Mrs. Bromley’s Dining Room/ 702 S. Carhart, Claren­don/ Open 11 a.m.-8:30 p.m., except Sunday 11 a.m.-3 p.m. Closed Tuesday/ $5.25.


If it cackles, fry it: Mrs. M. B. Allen has been serving up platefuls of fried chicken in West Texas for 25 years.
If it cackles, fry it: Mrs. M. B. Allen has been serving up platefuls of fried chicken in West Texas for 25 years.

Allen’s Family-Style Meals

“Only the Word of God is more up-to-date than our every-hour-on-the-hour news bulletins. And now funeral notices from the Dickens-Matador-Crosbyton High Plains Golden Triangle,” the radio crooned. Ah, back in West Texas, no doubt about that, headed toward Sweetwater for Saturday lunch at Mrs. Allen’s. The enticing specialty is fried chicken.

For 25 years Mrs. Lizzie Allen has dished up food for customers in Sweetwater, first at the freight depot location down on Broadway and Oak and now out on East Broad­way. It’s popular, all right.
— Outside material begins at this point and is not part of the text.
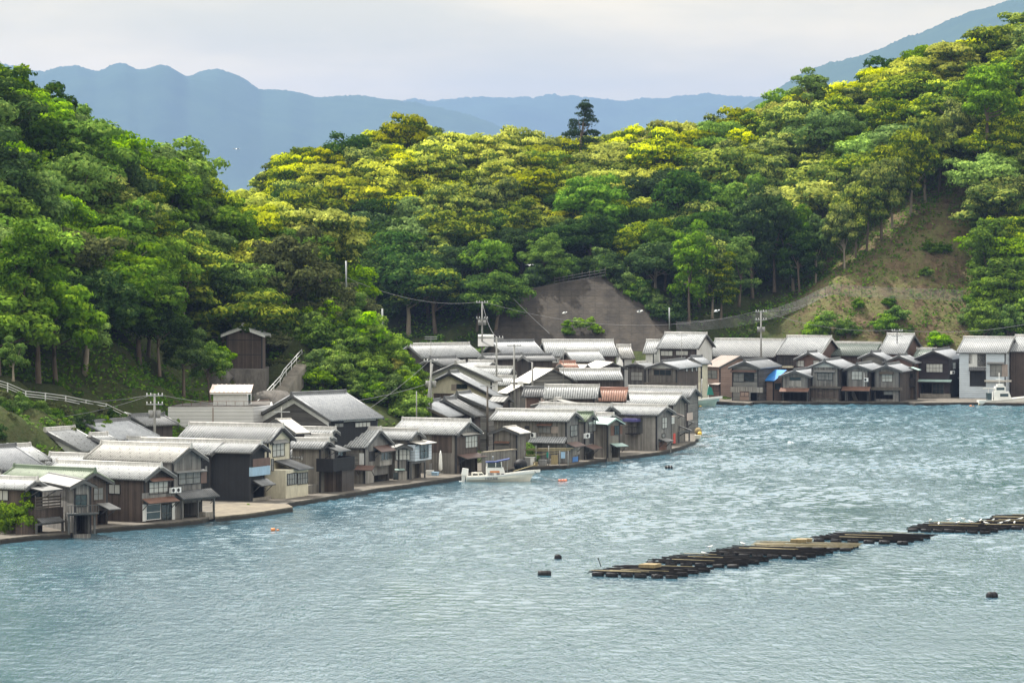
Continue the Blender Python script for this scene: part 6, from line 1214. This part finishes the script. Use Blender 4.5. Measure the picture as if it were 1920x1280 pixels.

On this Saturday, her parking lot contains the highest pickup truck per capita population in Nolan County, maybe Taylor County, too.

Inside, tables of beefy ranchers and their wives silently lay waste to the nine vegetables (okra, green beans, red beans, squash, buttered potatoes, sweet potatoes, corn, hominy, noodles); five salads (potato, cole slaw, combination, pea, fruit); and a whole coop’s worth of fried chicken. Lest we forget, there is also barbecue and roast beef.

Alas, Mrs. Allen admitted fresh vegetables were too ex­pensive and now she had to use frozen or canned. Still, the squash was special (honey added?) and the salads, except the combination, were dreamy. The famed fried chicken rated only an average. Pan-frying with less flour would carry the day. But remember you are in Sweetwater, a town not exactly surrounded by amber waves of grain and lush vegetable gardens. Count your blessings and pass the squash.

Allen’s Family-Style Meals/ 1301 E. Broadway, Sweet­water/ Open 11 a.m.- 2:30 p.m. Closed Monday/ $2.75.